Part II of The World’s Christians describes how Christianity came to assume its current global shape. It includes four chapters, each covering 500 years of Christian history. These chapters explain both the internal (spiritual and theological) developments of the Christian movement and Christianity’s external engagement with the world’s different cultures. This section of the book underscores the dynamic character of Christianity, how it grew from being a tiny religious movement in the Middle East into the incredibly complex faith it is today. While Christianity has been a world religion for a very long time, its global shape has changed dramatically over the course of the last two thousand years, and it is still changing today.
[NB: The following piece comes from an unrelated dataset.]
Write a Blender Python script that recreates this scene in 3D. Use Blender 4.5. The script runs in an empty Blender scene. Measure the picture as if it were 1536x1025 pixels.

Part III – the largest part of the book – is organized geographically and describes where Christians are living in the present. Nine regions are identified as representing distinctly different zones of Christian life and experience. These regions are: (1) the Middle East and North Africa, where Christianity is barely surviving; (2) Eastern Europe, where Orthodox Christianity is dominant; (3) Central and South Asia, where Christians represent only a very small minority of the population, but have ancient roots; (4) Western Europe, which was the undisputed center of world Christianity for almost five hundred years; (5) Sub‐Saharan Africa, where Christianity is currently growing faster than anywhere else; (6) East Asia, where Christianity is more unevenly distributed than anywhere else on earth; (7) Latin America, where close to half of the world’s Catholics now live; (8) North America, which is the most Protestant region of the globe; and (9) Oceania (Australia, New Zealand, and the Pacific islands), where Christianity was only recently introduced.

The increasing diversity of contemporary Christianity is made obvious in these nine chapters. In contrast to past centuries, world Christianity no longer has any identifiable spiritual or geographic center that controls the movement as a whole. Instead, Christians now inhabit a “flat” world, a world where the Christian population is spread out more or less evenly around the globe and where new and varied experiments are being lived out regarding what it means to be a follower of Jesus today.